The  Caterpillar Story 

by Robert Brow     October 1999     (www.brow.on.ca)


Monnie had a great heart for others; so I want to remind you about the human heart. "The Lord does not see as mortals see; they look on the outward appearance, but the Lord looks on the heart" (1 Samuel 16:7). In other words what appears to us on earth is very different from the heart of the matter, which is what God has in mind.

Many of you have heard me tell the caterpillar story at funerals, especially when there are children there. Jesus said, we have to become like little children to enter the Kingdom of heaven (Matthew 18:3), and little children love to hear a good story again and again and again.

"Once upon a time there was a caterpillar. She lived on a branch, and spent her time crawling and chewing. That was what she thought life was all about. What worried her was that one by one her parents and family and friends went into a cocoon and died. "I'll be next," she thought.

But one day she got sick, and couldn't eat or crawl as usual. She turned over on her back, and for the first time looked up at the sky. It was a beautiful blue. Then she noticed bright colored creatures flying around above her. "Oh, I wish I could be free to fly like those things." But what she could not see was that those butterflies were her parents and family and friends. When she got better from her sickness, and was able to crawl and chew again, she would try to twist her head from time to time and look up longingly at the sky and those creatures above her.

Sure enough the time came when she began to feel a cocoon closing in around her. Bit by bit she felt herself unable to move. And then everything went blank. But not for long. The next thing she knew was that she could see the sky again, and the butterflies around her. But now she could recognize them as her parents and family and friends. From her shoulders she felt wings beginning to move. So she tried flying, and landed on the brightest flower she could see. And when she tasted the nectar, she couldn't believe she had spent her life eating those awful leaves.

The point of that story is that a caterpillar has very little idea of what life after dying in a cocoon is like. But the heart of that caterpillar was what she really longed to be. And we all know Monnie's faith had already helped her see something of the freedom she was made for. She is not the Monnie we saw suffering so terribly.

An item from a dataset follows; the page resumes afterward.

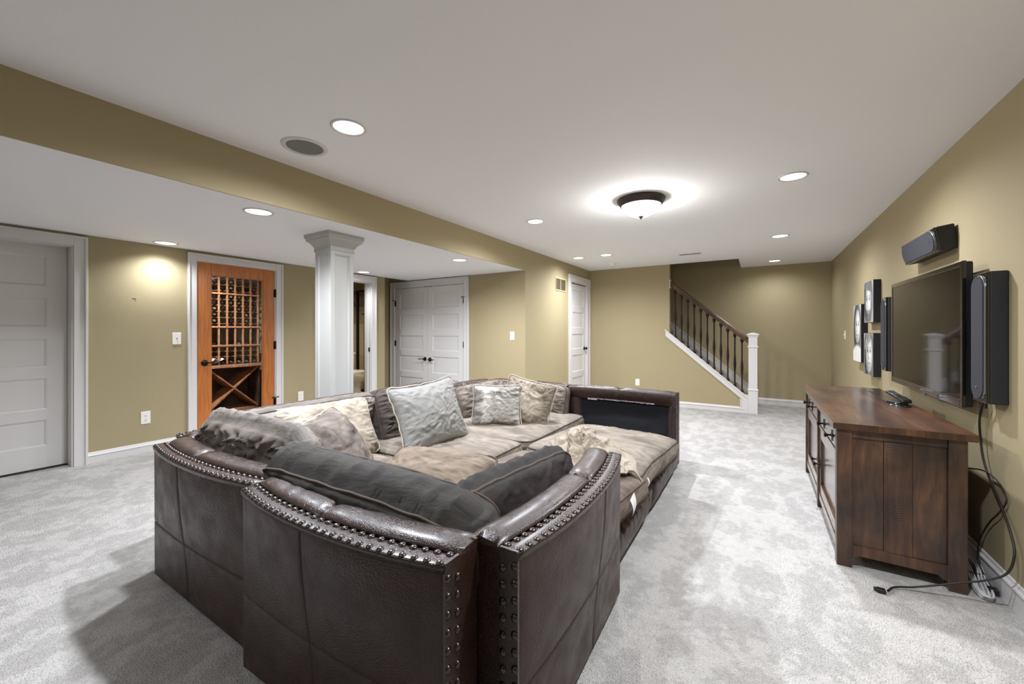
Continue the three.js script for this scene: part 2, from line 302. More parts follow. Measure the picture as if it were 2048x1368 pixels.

As Paul said about death and resurrection in our reading, "What is sown is perishable, what is raised is imperishable. It is sown in dishonor, it is raised in glory. It is sown in weakness, it is raised in power. It is sown a physical body, it is raised a spiritual body. For this perishable body must put on imperishability, and this mortal body must put on immortality. Then the saying that is written will be fulfilled : Death has been swallowed up in victory, Where, O death, is your victory? Where, O death, is your sting. But thanks be to God, who gives us the victory through our Lord Jesus Christ" (1 Corinthians 15:42-44 & 53-57).

(A meditation given at the committal service for Monnie Thrift (Raven) in St. James' Anglican Church, Kingston, Ontario, October 3, 1999).